(Entries with scene source code)
● ● ● ● ●

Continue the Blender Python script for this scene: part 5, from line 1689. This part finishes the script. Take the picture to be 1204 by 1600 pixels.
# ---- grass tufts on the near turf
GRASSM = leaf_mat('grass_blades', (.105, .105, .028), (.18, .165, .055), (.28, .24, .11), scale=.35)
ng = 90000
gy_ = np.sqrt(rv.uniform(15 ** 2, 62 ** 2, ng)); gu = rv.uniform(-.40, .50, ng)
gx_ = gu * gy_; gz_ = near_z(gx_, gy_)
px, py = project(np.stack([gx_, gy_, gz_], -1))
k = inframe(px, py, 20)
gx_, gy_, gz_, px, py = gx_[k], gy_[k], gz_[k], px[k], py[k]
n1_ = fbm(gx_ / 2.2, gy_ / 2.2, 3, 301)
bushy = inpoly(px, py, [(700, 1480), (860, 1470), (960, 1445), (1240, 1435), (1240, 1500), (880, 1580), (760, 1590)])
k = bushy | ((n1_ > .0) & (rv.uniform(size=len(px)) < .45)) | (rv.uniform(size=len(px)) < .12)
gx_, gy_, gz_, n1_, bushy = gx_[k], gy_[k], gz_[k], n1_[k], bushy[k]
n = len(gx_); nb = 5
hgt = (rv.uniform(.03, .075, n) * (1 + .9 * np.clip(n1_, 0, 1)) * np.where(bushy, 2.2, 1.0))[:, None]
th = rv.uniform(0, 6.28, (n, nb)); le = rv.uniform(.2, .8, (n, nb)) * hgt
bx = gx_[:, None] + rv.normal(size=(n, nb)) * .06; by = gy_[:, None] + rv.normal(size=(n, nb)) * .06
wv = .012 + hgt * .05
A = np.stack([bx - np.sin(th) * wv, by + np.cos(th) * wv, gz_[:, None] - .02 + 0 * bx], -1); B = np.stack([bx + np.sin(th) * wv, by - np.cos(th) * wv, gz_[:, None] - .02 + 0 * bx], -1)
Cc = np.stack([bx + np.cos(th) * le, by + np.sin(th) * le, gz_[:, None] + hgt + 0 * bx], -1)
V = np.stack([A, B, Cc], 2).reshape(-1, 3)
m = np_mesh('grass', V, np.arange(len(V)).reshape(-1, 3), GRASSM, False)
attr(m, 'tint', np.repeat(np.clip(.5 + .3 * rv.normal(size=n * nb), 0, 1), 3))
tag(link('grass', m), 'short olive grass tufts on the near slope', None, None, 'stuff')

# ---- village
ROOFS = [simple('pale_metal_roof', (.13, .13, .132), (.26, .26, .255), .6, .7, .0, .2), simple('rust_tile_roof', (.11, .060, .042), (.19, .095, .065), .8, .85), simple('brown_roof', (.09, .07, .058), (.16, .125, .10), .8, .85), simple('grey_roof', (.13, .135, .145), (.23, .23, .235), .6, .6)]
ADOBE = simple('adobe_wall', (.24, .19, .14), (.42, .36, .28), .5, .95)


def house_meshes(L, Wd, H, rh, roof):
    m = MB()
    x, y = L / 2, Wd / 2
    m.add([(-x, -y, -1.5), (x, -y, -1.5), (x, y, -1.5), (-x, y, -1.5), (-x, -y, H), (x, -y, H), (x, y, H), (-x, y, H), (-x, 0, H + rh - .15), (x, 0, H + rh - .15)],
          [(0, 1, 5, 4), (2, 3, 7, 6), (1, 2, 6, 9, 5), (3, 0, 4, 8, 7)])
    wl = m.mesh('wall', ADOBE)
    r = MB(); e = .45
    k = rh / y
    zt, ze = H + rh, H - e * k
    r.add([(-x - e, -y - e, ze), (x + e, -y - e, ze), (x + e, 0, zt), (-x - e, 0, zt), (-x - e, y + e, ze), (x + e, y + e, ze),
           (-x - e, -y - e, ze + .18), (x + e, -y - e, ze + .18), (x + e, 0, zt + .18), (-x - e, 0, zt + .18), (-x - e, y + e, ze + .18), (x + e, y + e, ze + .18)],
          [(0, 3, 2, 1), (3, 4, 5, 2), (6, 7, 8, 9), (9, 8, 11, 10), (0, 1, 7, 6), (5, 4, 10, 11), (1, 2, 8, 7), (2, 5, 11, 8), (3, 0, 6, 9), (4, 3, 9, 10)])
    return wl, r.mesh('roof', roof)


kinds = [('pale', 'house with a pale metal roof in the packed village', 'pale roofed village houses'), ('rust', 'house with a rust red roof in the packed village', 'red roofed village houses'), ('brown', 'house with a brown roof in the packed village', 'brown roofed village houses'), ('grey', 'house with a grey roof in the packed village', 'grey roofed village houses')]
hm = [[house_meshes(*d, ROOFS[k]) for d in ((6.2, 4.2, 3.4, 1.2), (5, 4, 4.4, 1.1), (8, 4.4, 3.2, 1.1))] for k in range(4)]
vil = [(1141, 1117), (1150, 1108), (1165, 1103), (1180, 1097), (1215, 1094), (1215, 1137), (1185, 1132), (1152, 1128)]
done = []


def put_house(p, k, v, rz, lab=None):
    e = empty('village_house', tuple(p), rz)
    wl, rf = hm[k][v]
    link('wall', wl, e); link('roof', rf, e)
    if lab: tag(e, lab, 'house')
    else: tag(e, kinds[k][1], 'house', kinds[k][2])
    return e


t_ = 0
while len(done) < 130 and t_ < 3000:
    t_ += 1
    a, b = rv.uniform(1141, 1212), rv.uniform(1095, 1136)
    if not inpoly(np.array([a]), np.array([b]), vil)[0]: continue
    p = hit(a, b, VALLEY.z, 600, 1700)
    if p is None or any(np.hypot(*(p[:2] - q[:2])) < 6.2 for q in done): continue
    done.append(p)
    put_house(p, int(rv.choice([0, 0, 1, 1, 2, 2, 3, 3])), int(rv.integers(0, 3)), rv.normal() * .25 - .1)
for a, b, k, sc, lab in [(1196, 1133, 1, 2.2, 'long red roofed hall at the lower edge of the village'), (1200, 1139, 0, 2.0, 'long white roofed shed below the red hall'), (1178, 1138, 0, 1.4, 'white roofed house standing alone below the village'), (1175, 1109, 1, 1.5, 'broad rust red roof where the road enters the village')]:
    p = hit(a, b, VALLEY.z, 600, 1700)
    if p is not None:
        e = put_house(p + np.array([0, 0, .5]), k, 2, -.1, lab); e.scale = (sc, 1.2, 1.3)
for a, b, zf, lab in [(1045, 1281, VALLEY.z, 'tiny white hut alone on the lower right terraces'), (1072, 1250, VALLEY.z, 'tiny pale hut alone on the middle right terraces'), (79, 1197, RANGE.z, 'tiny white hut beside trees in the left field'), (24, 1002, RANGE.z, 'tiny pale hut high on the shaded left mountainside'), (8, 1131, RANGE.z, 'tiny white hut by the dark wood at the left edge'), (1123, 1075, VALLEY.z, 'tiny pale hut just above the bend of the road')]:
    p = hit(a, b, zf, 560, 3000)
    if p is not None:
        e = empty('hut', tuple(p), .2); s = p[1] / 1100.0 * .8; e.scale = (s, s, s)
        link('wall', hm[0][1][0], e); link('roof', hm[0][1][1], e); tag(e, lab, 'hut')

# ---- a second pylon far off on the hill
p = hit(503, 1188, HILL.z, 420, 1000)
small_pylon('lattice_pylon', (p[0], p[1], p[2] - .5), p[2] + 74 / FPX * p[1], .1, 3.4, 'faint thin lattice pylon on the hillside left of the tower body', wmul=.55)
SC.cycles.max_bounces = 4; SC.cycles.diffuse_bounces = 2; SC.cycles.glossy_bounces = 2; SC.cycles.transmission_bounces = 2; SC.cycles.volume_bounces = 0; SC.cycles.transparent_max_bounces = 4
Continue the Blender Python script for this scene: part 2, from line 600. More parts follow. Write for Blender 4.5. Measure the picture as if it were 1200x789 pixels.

● ● ● ● ●

Exercise: Retype all of the entries precisely as they are.

The reply:
Continue the Blender Python script for this scene: part 5, from line 1689. This part finishes the script. Take the picture to be 1204 by 1600 pixels.
# ---- grass tufts on the near turf
GRASSM = leaf_mat('grass_blades', (.105, .105, .028), (.18, .165, .055), (.28, .24, .11), scale=.35)
ng = 90000
gy_ = np.sqrt(rv.uniform(15 ** 2, 62 ** 2, ng)); gu = rv.uniform(-.40, .50, ng)
gx_ = gu * gy_; gz_ = near_z(gx_, gy_)
px, py = project(np.stack([gx_, gy_, gz_], -1))
k = inframe(px, py, 20)
gx_, gy_, gz_, px, py = gx_[k], gy_[k], gz_[k], px[k], py[k]
n1_ = fbm(gx_ / 2.2, gy_ / 2.2, 3, 301)
bushy = inpoly(px, py, [(700, 1480), (860, 1470), (960, 1445), (1240, 1435), (1240, 1500), (880, 1580), (760, 1590)])
k = bushy | ((n1_ > .0) & (rv.uniform(size=len(px)) < .45)) | (rv.uniform(size=len(px)) < .12)
gx_, gy_, gz_, n1_, bushy = gx_[k], gy_[k], gz_[k], n1_[k], bushy[k]
n = len(gx_); nb = 5
hgt = (rv.uniform(.03, .075, n) * (1 + .9 * np.clip(n1_, 0, 1)) * np.where(bushy, 2.2, 1.0))[:, None]
th = rv.uniform(0, 6.28, (n, nb)); le = rv.uniform(.2, .8, (n, nb)) * hgt
bx = gx_[:, None] + rv.normal(size=(n, nb)) * .06; by = gy_[:, None] + rv.normal(size=(n, nb)) * .06
wv = .012 + hgt * .05
A = np.stack([bx - np.sin(th) * wv, by + np.cos(th) * wv, gz_[:, None] - .02 + 0 * bx], -1); B = np.stack([bx + np.sin(th) * wv, by - np.cos(th) * wv, gz_[:, None] - .02 + 0 * bx], -1)
Cc = np.stack([bx + np.cos(th) * le, by + np.sin(th) * le, gz_[:, None] + hgt + 0 * bx], -1)
V = np.stack([A, B, Cc], 2).reshape(-1, 3)
m = np_mesh('grass', V, np.arange(len(V)).reshape(-1, 3), GRASSM, False)
attr(m, 'tint', np.repeat(np.clip(.5 + .3 * rv.normal(size=n * nb), 0, 1), 3))
tag(link('grass', m), 'short olive grass tufts on the near slope', None, None, 'stuff')

# ---- village
ROOFS = [simple('pale_metal_roof', (.13, .13, .132), (.26, .26, .255), .6, .7, .0, .2), simple('rust_tile_roof', (.11, .060, .042), (.19, .095, .065), .8, .85), simple('brown_roof', (.09, .07, .058), (.16, .125, .10), .8, .85), simple('grey_roof', (.13, .135, .145), (.23, .23, .235), .6, .6)]
ADOBE = simple('adobe_wall', (.24, .19, .14), (.42, .36, .28), .5, .95)


def house_meshes(L, Wd, H, rh, roof):
    m = MB()
    x, y = L / 2, Wd / 2
    m.add([(-x, -y, -1.5), (x, -y, -1.5), (x, y, -1.5), (-x, y, -1.5), (-x, -y, H), (x, -y, H), (x, y, H), (-x, y, H), (-x, 0, H + rh - .15), (x, 0, H + rh - .15)],
          [(0, 1, 5, 4), (2, 3, 7, 6), (1, 2, 6, 9, 5), (3, 0, 4, 8, 7)])
    wl = m.mesh('wall', ADOBE)
    r = MB(); e = .45
    k = rh / y
    zt, ze = H + rh, H - e * k
    r.add([(-x - e, -y - e, ze), (x + e, -y - e, ze), (x + e, 0, zt), (-x - e, 0, zt), (-x - e, y + e, ze), (x + e, y + e, ze),
           (-x - e, -y - e, ze + .18), (x + e, -y - e, ze + .18), (x + e, 0, zt + .18), (-x - e, 0, zt + .18), (-x - e, y + e, ze + .18), (x + e, y + e, ze + .18)],
          [(0, 3, 2, 1), (3, 4, 5, 2), (6, 7, 8, 9), (9, 8, 11, 10), (0, 1, 7, 6), (5, 4, 10, 11), (1, 2, 8, 7), (2, 5, 11, 8), (3, 0, 6, 9), (4, 3, 9, 10)])
    return wl, r.mesh('roof', roof)


kinds = [('pale', 'house with a pale metal roof in the packed village', 'pale roofed village houses'), ('rust', 'house with a rust red roof in the packed village', 'red roofed village houses'), ('brown', 'house with a brown roof in the packed village', 'brown roofed village houses'), ('grey', 'house with a grey roof in the packed village', 'grey roofed village houses')]
hm = [[house_meshes(*d, ROOFS[k]) for d in ((6.2, 4.2, 3.4, 1.2), (5, 4, 4.4, 1.1), (8, 4.4, 3.2, 1.1))] for k in range(4)]
vil = [(1141, 1117), (1150, 1108), (1165, 1103), (1180, 1097), (1215, 1094), (1215, 1137), (1185, 1132), (1152, 1128)]
done = []


def put_house(p, k, v, rz, lab=None):
    e = empty('village_house', tuple(p), rz)
    wl, rf = hm[k][v]
    link('wall', wl, e); link('roof', rf, e)
    if lab: tag(e, lab, 'house')
    else: tag(e, kinds[k][1], 'house', kinds[k][2])
    return e


t_ = 0
while len(done) < 130 and t_ < 3000:
    t_ += 1
    a, b = rv.uniform(1141, 1212), rv.uniform(1095, 1136)
    if not inpoly(np.array([a]), np.array([b]), vil)[0]: continue
    p = hit(a, b, VALLEY.z, 600, 1700)
    if p is None or any(np.hypot(*(p[:2] - q[:2])) < 6.2 for q in done): continue
    done.append(p)
    put_house(p, int(rv.choice([0, 0, 1, 1, 2, 2, 3, 3])), int(rv.integers(0, 3)), rv.normal() * .25 - .1)
for a, b, k, sc, lab in [(1196, 1133, 1, 2.2, 'long red roofed hall at the lower edge of the village'), (1200, 1139, 0, 2.0, 'long white roofed shed below the red hall'), (1178, 1138, 0, 1.4, 'white roofed house standing alone below the village'), (1175, 1109, 1, 1.5, 'broad rust red roof where the road enters the village')]:
    p = hit(a, b, VALLEY.z, 600, 1700)
    if p is not None:
        e = put_house(p + np.array([0, 0, .5]), k, 2, -.1, lab); e.scale = (sc, 1.2, 1.3)
for a, b, zf, lab in [(1045, 1281, VALLEY.z, 'tiny white hut alone on the lower right terraces'), (1072, 1250, VALLEY.z, 'tiny pale hut alone on the middle right terraces'), (79, 1197, RANGE.z, 'tiny white hut beside trees in the left field'), (24, 1002, RANGE.z, 'tiny pale hut high on the shaded left mountainside'), (8, 1131, RANGE.z, 'tiny white hut by the dark wood at the left edge'), (1123, 1075, VALLEY.z, 'tiny pale hut just above the bend of the road')]:
    p = hit(a, b, zf, 560, 3000)
    if p is not None:
        e = empty('hut', tuple(p), .2); s = p[1] / 1100.0 * .8; e.scale = (s, s, s)
        link('wall', hm[0][1][0], e); link('roof', hm[0][1][1], e); tag(e, lab, 'hut')

# ---- a second pylon far off on the hill
p = hit(503, 1188, HILL.z, 420, 1000)
small_pylon('lattice_pylon', (p[0], p[1], p[2] - .5), p[2] + 74 / FPX * p[1], .1, 3.4, 'faint thin lattice pylon on the hillside left of the tower body', wmul=.55)
SC.cycles.max_bounces = 4; SC.cycles.diffuse_bounces = 2; SC.cycles.glossy_bounces = 2; SC.cycles.transmission_bounces = 2; SC.cycles.volume_bounces = 0; SC.cycles.transparent_max_bounces = 4
Continue the Blender Python script for this scene: part 2, from line 600. More parts follow. Write for Blender 4.5. Measure the picture as if it were 1200x789 pixels.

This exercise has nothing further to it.